◆ **Instructions to follow**: Your task is to retype the lines from the opening of the material through the line that includes "sc.camera = cam". Do not copy the pictures.

◆ **Given data**:

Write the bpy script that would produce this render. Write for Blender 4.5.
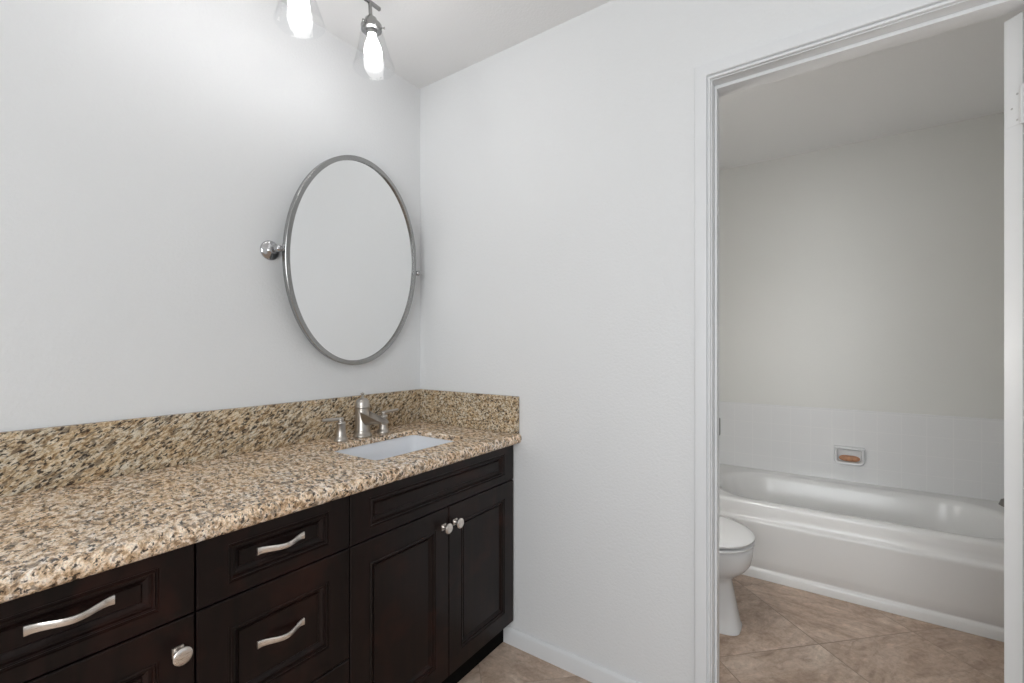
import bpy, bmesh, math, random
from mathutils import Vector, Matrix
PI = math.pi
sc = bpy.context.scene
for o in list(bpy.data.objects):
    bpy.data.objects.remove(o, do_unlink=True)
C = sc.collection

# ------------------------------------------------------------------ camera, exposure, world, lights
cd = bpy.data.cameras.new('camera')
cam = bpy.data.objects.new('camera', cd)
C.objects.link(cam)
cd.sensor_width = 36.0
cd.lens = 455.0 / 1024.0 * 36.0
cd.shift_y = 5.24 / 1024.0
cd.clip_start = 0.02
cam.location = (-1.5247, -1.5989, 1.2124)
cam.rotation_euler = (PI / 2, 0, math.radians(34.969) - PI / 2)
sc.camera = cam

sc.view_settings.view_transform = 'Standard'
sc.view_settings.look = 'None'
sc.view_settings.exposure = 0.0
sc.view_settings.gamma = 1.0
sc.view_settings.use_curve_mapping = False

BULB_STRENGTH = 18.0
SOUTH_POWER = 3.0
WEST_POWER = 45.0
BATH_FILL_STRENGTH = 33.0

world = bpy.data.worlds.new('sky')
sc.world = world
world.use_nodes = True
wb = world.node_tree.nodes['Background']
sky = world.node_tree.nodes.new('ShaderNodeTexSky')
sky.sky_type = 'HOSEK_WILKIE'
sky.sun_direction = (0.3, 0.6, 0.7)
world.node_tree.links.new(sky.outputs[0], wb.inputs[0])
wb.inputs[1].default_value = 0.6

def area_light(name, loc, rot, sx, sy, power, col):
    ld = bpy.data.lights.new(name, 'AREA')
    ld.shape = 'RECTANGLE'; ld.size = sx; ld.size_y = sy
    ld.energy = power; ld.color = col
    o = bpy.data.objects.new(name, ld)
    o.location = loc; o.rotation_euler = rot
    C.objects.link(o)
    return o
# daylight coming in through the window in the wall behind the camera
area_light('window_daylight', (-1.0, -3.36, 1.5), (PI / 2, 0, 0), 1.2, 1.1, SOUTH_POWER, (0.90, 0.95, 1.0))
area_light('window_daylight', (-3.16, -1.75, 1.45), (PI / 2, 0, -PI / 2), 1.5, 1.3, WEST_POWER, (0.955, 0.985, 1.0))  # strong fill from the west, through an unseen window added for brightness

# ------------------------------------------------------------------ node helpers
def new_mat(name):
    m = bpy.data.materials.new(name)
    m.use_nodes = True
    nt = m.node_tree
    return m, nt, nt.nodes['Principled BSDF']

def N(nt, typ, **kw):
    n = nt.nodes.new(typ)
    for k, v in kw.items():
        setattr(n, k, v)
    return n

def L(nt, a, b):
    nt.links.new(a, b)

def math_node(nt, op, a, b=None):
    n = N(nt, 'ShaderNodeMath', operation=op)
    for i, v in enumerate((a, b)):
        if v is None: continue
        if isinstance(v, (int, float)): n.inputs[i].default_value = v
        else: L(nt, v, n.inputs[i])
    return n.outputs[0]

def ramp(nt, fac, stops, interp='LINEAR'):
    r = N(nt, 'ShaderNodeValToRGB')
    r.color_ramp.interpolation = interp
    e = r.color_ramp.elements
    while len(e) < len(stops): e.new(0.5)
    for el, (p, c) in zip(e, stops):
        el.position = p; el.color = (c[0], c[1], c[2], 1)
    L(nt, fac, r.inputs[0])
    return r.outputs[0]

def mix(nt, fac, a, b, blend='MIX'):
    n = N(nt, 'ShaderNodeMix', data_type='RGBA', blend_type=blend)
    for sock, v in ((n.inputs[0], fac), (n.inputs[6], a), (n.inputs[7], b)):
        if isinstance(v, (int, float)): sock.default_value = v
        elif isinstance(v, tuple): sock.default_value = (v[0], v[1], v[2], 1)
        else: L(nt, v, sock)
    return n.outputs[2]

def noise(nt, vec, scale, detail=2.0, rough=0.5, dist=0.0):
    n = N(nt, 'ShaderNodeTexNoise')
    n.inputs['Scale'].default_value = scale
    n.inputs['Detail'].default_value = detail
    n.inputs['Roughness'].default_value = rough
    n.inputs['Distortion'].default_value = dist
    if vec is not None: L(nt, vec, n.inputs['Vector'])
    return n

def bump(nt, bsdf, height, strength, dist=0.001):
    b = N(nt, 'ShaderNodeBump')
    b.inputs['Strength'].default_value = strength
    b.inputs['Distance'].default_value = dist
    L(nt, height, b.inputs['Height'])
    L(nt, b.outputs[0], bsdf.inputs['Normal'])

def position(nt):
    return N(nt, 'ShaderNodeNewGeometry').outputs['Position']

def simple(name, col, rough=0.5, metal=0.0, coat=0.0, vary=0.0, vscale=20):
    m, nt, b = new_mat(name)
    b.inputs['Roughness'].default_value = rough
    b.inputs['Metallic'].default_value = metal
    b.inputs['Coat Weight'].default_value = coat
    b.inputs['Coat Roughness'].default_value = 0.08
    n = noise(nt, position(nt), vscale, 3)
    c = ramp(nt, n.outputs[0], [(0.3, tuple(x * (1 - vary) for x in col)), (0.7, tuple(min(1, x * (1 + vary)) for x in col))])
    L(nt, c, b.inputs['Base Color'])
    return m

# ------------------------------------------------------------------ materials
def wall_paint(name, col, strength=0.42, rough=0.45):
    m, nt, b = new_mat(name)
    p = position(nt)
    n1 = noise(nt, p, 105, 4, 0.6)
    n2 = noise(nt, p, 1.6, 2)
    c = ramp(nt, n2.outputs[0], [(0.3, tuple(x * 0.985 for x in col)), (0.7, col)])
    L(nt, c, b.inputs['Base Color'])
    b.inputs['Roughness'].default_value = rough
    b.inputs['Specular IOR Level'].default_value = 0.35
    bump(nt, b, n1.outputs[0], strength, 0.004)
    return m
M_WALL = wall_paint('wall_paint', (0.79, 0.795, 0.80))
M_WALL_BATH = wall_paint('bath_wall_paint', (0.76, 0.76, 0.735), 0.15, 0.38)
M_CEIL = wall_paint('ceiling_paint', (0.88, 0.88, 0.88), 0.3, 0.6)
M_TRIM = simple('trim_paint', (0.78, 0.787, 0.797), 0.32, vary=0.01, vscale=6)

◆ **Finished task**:
Write the bpy script that would produce this render. Write for Blender 4.5.
import bpy, bmesh, math, random
from mathutils import Vector, Matrix
PI = math.pi
sc = bpy.context.scene
for o in list(bpy.data.objects):
    bpy.data.objects.remove(o, do_unlink=True)
C = sc.collection

# ------------------------------------------------------------------ camera, exposure, world, lights
cd = bpy.data.cameras.new('camera')
cam = bpy.data.objects.new('camera', cd)
C.objects.link(cam)
cd.sensor_width = 36.0
cd.lens = 455.0 / 1024.0 * 36.0
cd.shift_y = 5.24 / 1024.0
cd.clip_start = 0.02
cam.location = (-1.5247, -1.5989, 1.2124)
cam.rotation_euler = (PI / 2, 0, math.radians(34.969) - PI / 2)
sc.camera = cam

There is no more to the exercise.